Instruction:
Copy out each line exactly; pictures stay out of the copy.

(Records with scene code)
§

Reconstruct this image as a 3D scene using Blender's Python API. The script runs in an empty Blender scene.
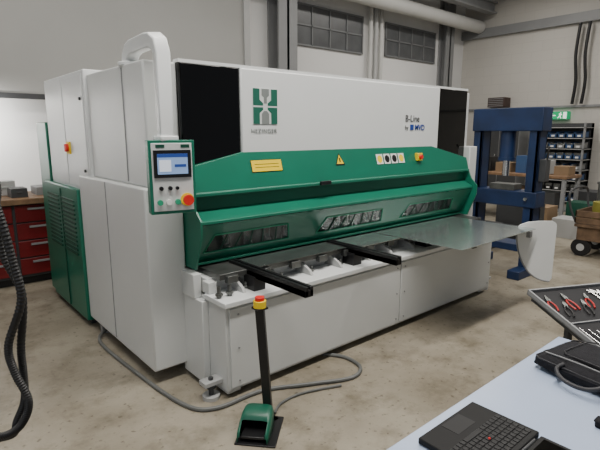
import bpy, bmesh, math, random
from mathutils import Vector, Matrix, Euler, noise
random.seed(4)
sc = bpy.context.scene
COL = sc.collection

# ------------------------------------------------------------------ materials
def mat(name, col, rough=.5, metal=0., var=0., scale=4., bump=0., coat=0., emit=0., alpha=1., bscale=60., spec=.5):
    m = bpy.data.materials.new(name); m.use_nodes = True
    nt = m.node_tree; b = nt.nodes['Principled BSDF']
    b.inputs['Base Color'].default_value = (*col, 1)
    b.inputs['Roughness'].default_value = rough
    b.inputs['Metallic'].default_value = metal
    b.inputs['Coat Weight'].default_value = coat
    b.inputs['Alpha'].default_value = alpha
    b.inputs['Specular IOR Level'].default_value = spec
    if emit:
        b.inputs['Emission Color'].default_value = (*col, 1)
        b.inputs['Emission Strength'].default_value = emit
    tc = nt.nodes.new('ShaderNodeTexCoord')
    if var:
        n = nt.nodes.new('ShaderNodeTexNoise'); n.inputs['Scale'].default_value = scale
        n.inputs['Detail'].default_value = 6
        r = nt.nodes.new('ShaderNodeValToRGB')
        r.color_ramp.elements[0].position = .3; r.color_ramp.elements[1].position = .7
        r.color_ramp.elements[0].color = (*[c*(1-var) for c in col], 1)
        r.color_ramp.elements[1].color = (*[min(1, c*(1+var)) for c in col], 1)
        nt.links.new(tc.outputs['Object'], n.inputs['Vector'])
        nt.links.new(n.outputs['Fac'], r.inputs['Fac'])
        nt.links.new(r.outputs['Color'], b.inputs['Base Color'])
    if bump:
        n2 = nt.nodes.new('ShaderNodeTexNoise'); n2.inputs['Scale'].default_value = bscale
        bp = nt.nodes.new('ShaderNodeBump'); bp.inputs['Strength'].default_value = bump
        bp.inputs['Distance'].default_value = .01
        nt.links.new(tc.outputs['Object'], n2.inputs['Vector'])
        nt.links.new(n2.outputs['Fac'], bp.inputs['Height'])
        nt.links.new(bp.outputs['Normal'], b.inputs['Normal'])
    return m

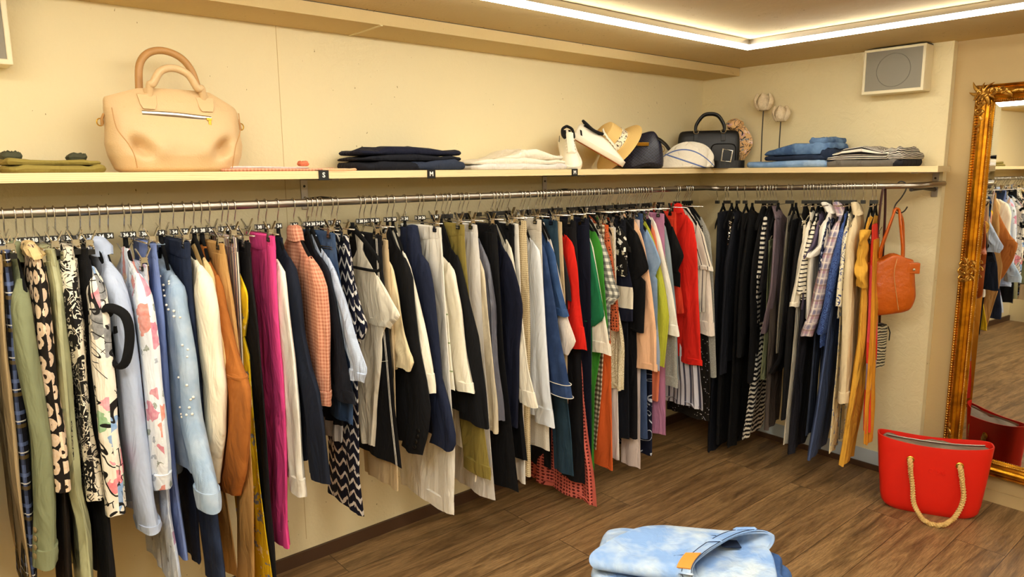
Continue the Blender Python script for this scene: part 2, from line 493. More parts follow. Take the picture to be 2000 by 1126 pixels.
def g_trousers(root, o, mats, th, seed):
    """waistband clipped open, two legs one behind the other"""
    R = o['R']; zt = R[0][1]; zb = R[-1][1]; n = 24
    hw = max(.085, min(.2, R[0][0] if not o.get('hw') else o['hw']))
    cu = R[0][0] - hw
    wb = MB(); rows = []
    zw = zt - .042
    for i in range(5):
        z = zt + .002 - (zt + .002 - zw) * i / 4
        u = outline(R, z) if i else R[0][0]
        rows.append(((u + cu - hw) / 2, z, (u - cu + hw) / 2 + .002, th * .62 + .0015))
    if not o.get('nowb'):
        wb.add(*tube(rows, 28, seed, .0015, 3, hem=-.004))
        wbo = wb.build('waistband', mats[0], root)
    zc = zt - .25                                   # crotch
    zb_in = o.get('zin', zb)
    for side in (1, -1):
        rows = []
        for i in range(n + 1):
            z = zw + .012 - (zw + .012 - zb) * i / n
            t = (zw - z) / max(.01, zw - zb)
            u = outline(R, z)
            wtop = hw * 1.02; wbot = o.get('lw', min(.1, hw * .62))
            k = min(1, max(0, (zw - z) / max(.05, zw - zc)))
            half = wtop * (1 - k) * .5 + .5 * hw * k if False else (hw * .5 * (1 - k * .0) * (1 - t) + wbot * t) * (1.02)
            if side == 1: c = u - half
            else: c = 2 * cu - (u if k < .2 else min(u, .24)) + half
            rows.append((c, z, half, (th * .62) * (.95 + .25 * math.sin(t * 5 + seed)) + .001))
        lg = MB(); lg.add(*tube(rows, 24, seed + side, .0035 * o.get('fold', 1), 4, .002, hem=.01))
        lo = lg.build('trouser_leg', mats[0], root)
        if side == 1 and o.get('cuff'):
            c = rows[-1]; q = MB()
            q.add(*tube([(c[0], c[1] + .05, c[2] + .003, c[3] + .003), (c[0], c[1] + .02, c[2] + .004, c[3] + .004), (c[0], c[1] - .003, c[2] + .003, c[3] + .003)], 24, seed, .002, 3))
            q.build('leg_hem', mats[-1], lo)
    if o.get('button'):
        b = MB(); b.lathe([(.0, 0), (.008, 0), (.008, .003), (.004, .004)], 12, (0, 0, 0), 'x')
        ob = b.build('button', M['brass'], root); ob.location = (-th * .62 - .006, -(R[0][0] - .045), zt - .02)

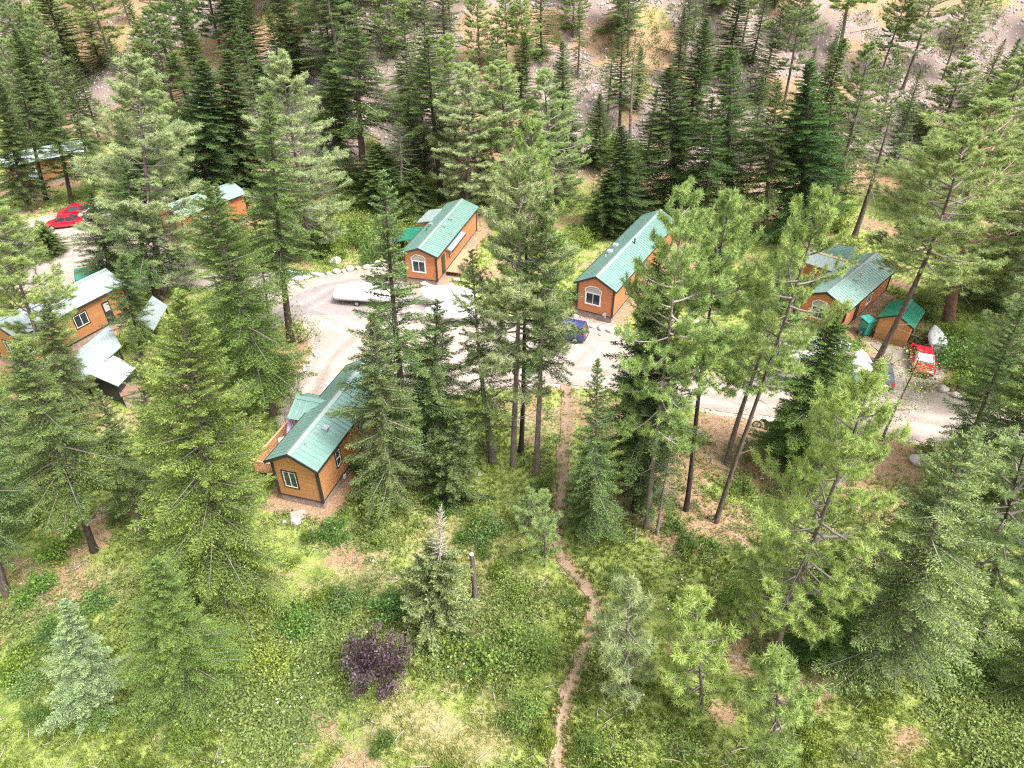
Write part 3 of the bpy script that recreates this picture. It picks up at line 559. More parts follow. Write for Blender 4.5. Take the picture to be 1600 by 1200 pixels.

§

Response:
Reconstruct this image as a 3D scene using Blender's Python API. The script runs in an empty Blender scene.
import bpy, bmesh, math, random
from mathutils import Vector, Matrix, Euler, noise
random.seed(4)
sc = bpy.context.scene
COL = sc.collection

# ------------------------------------------------------------------ materials
def mat(name, col, rough=.5, metal=0., var=0., scale=4., bump=0., coat=0., emit=0., alpha=1., bscale=60., spec=.5):
    m = bpy.data.materials.new(name); m.use_nodes = True
    nt = m.node_tree; b = nt.nodes['Principled BSDF']
    b.inputs['Base Color'].default_value = (*col, 1)
    b.inputs['Roughness'].default_value = rough
    b.inputs['Metallic'].default_value = metal
    b.inputs['Coat Weight'].default_value = coat
    b.inputs['Alpha'].default_value = alpha
    b.inputs['Specular IOR Level'].default_value = spec
    if emit:
        b.inputs['Emission Color'].default_value = (*col, 1)
        b.inputs['Emission Strength'].default_value = emit
    tc = nt.nodes.new('ShaderNodeTexCoord')
    if var:
        n = nt.nodes.new('ShaderNodeTexNoise'); n.inputs['Scale'].default_value = scale
        n.inputs['Detail'].default_value = 6
        r = nt.nodes.new('ShaderNodeValToRGB')
        r.color_ramp.elements[0].position = .3; r.color_ramp.elements[1].position = .7
        r.color_ramp.elements[0].color = (*[c*(1-var) for c in col], 1)
        r.color_ramp.elements[1].color = (*[min(1, c*(1+var)) for c in col], 1)
        nt.links.new(tc.outputs['Object'], n.inputs['Vector'])
        nt.links.new(n.outputs['Fac'], r.inputs['Fac'])
        nt.links.new(r.outputs['Color'], b.inputs['Base Color'])
    if bump:
        n2 = nt.nodes.new('ShaderNodeTexNoise'); n2.inputs['Scale'].default_value = bscale
        bp = nt.nodes.new('ShaderNodeBump'); bp.inputs['Strength'].default_value = bump
        bp.inputs['Distance'].default_value = .01
        nt.links.new(tc.outputs['Object'], n2.inputs['Vector'])
        nt.links.new(n2.outputs['Fac'], bp.inputs['Height'])
        nt.links.new(bp.outputs['Normal'], b.inputs['Normal'])
    return m

Continue the Blender Python script for this scene: part 2, from line 493. More parts follow. Take the picture to be 2000 by 1126 pixels.
def g_trousers(root, o, mats, th, seed):
    """waistband clipped open, two legs one behind the other"""
    R = o['R']; zt = R[0][1]; zb = R[-1][1]; n = 24
    hw = max(.085, min(.2, R[0][0] if not o.get('hw') else o['hw']))
    cu = R[0][0] - hw
    wb = MB(); rows = []
    zw = zt - .042
    for i in range(5):
        z = zt + .002 - (zt + .002 - zw) * i / 4
        u = outline(R, z) if i else R[0][0]
        rows.append(((u + cu - hw) / 2, z, (u - cu + hw) / 2 + .002, th * .62 + .0015))
    if not o.get('nowb'):
        wb.add(*tube(rows, 28, seed, .0015, 3, hem=-.004))
        wbo = wb.build('waistband', mats[0], root)
    zc = zt - .25                                   # crotch
    zb_in = o.get('zin', zb)
    for side in (1, -1):
        rows = []
        for i in range(n + 1):
            z = zw + .012 - (zw + .012 - zb) * i / n
            t = (zw - z) / max(.01, zw - zb)
            u = outline(R, z)
            wtop = hw * 1.02; wbot = o.get('lw', min(.1, hw * .62))
            k = min(1, max(0, (zw - z) / max(.05, zw - zc)))
            half = wtop * (1 - k) * .5 + .5 * hw * k if False else (hw * .5 * (1 - k * .0) * (1 - t) + wbot * t) * (1.02)
            if side == 1: c = u - half
            else: c = 2 * cu - (u if k < .2 else min(u, .24)) + half
            rows.append((c, z, half, (th * .62) * (.95 + .25 * math.sin(t * 5 + seed)) + .001))
        lg = MB(); lg.add(*tube(rows, 24, seed + side, .0035 * o.get('fold', 1), 4, .002, hem=.01))
        lo = lg.build('trouser_leg', mats[0], root)
        if side == 1 and o.get('cuff'):
            c = rows[-1]; q = MB()
            q.add(*tube([(c[0], c[1] + .05, c[2] + .003, c[3] + .003), (c[0], c[1] + .02, c[2] + .004, c[3] + .004), (c[0], c[1] - .003, c[2] + .003, c[3] + .003)], 24, seed, .002, 3))
            q.build('leg_hem', mats[-1], lo)
    if o.get('button'):
        b = MB(); b.lathe([(.0, 0), (.008, 0), (.008, .003), (.004, .004)], 12, (0, 0, 0), 'x')
        ob = b.build('button', M['brass'], root); ob.location = (-th * .62 - .006, -(R[0][0] - .045), zt - .02)

Write part 3 of the bpy script that recreates this picture. It picks up at line 559. More parts follow. Write for Blender 4.5. Take the picture to be 1600 by 1200 pixels.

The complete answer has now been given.